## EXERCISE INPUTS
####

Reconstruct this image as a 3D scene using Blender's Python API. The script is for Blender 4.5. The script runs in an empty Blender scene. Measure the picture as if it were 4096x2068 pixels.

####

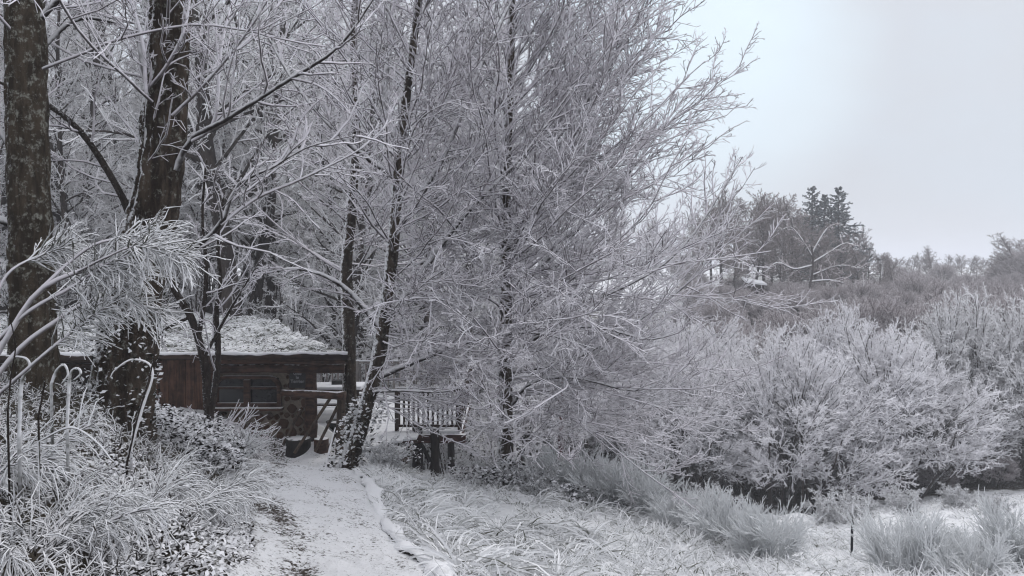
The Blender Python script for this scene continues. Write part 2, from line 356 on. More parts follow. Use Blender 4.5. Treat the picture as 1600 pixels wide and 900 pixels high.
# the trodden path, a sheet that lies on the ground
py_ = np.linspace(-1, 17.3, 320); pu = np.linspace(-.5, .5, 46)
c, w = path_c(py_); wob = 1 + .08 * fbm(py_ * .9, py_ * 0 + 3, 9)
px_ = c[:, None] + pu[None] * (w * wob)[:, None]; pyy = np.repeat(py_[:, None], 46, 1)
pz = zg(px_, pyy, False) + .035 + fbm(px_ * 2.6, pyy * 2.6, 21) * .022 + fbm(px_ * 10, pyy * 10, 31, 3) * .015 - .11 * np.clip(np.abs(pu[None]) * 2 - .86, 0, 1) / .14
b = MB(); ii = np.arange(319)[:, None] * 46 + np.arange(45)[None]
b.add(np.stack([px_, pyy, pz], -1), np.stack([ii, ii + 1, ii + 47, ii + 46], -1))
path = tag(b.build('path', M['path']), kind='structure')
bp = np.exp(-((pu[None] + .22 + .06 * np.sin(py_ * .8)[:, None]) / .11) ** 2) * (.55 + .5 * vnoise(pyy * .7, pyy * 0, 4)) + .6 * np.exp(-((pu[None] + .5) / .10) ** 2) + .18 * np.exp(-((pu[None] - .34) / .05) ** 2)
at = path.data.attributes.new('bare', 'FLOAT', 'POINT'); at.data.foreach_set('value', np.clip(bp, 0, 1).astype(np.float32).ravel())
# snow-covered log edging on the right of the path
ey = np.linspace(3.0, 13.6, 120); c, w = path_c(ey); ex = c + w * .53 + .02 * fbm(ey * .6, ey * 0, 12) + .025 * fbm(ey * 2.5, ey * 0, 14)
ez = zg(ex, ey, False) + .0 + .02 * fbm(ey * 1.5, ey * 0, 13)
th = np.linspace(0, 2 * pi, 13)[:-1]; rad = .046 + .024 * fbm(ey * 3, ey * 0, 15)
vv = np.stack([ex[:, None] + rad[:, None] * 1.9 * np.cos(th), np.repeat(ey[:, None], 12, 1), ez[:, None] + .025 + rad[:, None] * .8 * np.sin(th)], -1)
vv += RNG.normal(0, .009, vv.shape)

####

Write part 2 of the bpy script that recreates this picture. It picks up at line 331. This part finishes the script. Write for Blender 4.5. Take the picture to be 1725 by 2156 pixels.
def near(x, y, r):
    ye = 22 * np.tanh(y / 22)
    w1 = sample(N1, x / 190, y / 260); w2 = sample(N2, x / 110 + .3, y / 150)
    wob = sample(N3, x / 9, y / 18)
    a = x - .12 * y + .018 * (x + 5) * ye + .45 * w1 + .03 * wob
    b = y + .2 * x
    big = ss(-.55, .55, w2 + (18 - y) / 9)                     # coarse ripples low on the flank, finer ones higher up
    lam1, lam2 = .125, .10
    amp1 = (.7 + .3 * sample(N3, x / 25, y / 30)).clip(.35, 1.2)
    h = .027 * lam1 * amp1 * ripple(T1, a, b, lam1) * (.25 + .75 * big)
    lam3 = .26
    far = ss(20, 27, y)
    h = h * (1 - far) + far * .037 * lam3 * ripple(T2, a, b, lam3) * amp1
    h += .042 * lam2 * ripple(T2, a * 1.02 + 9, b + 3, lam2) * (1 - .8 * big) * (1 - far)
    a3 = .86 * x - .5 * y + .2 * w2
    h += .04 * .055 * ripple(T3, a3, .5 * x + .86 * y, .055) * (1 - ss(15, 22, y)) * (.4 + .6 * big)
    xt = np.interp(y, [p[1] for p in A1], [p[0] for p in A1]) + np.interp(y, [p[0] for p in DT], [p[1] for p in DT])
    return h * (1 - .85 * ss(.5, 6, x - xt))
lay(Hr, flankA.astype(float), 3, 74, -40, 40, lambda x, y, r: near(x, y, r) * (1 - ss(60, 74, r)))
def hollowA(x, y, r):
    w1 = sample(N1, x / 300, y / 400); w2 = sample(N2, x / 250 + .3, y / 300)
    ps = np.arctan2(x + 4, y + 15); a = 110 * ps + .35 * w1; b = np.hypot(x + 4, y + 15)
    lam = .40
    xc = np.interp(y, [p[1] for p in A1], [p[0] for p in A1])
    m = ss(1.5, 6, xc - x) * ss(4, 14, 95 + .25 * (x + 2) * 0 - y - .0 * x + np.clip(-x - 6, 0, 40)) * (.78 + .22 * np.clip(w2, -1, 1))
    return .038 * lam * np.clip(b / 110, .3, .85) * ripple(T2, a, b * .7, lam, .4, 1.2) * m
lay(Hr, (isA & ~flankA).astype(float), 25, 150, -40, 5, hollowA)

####

## TASK OBJECTIVE
Pick out the lines above that hold the string "Blender" and show them.

## WRITTEN SOLUTION
Reconstruct this image as a 3D scene using Blender's Python API. The script is for Blender 4.5. The script runs in an empty Blender scene. Measure the picture as if it were 4096x2068 pixels.
The Blender Python script for this scene continues. Write part 2, from line 356 on. More parts follow. Use Blender 4.5. Treat the picture as 1600 pixels wide and 900 pixels high.
Write part 2 of the bpy script that recreates this picture. It picks up at line 331. This part finishes the script. Write for Blender 4.5. Take the picture to be 1725 by 2156 pixels.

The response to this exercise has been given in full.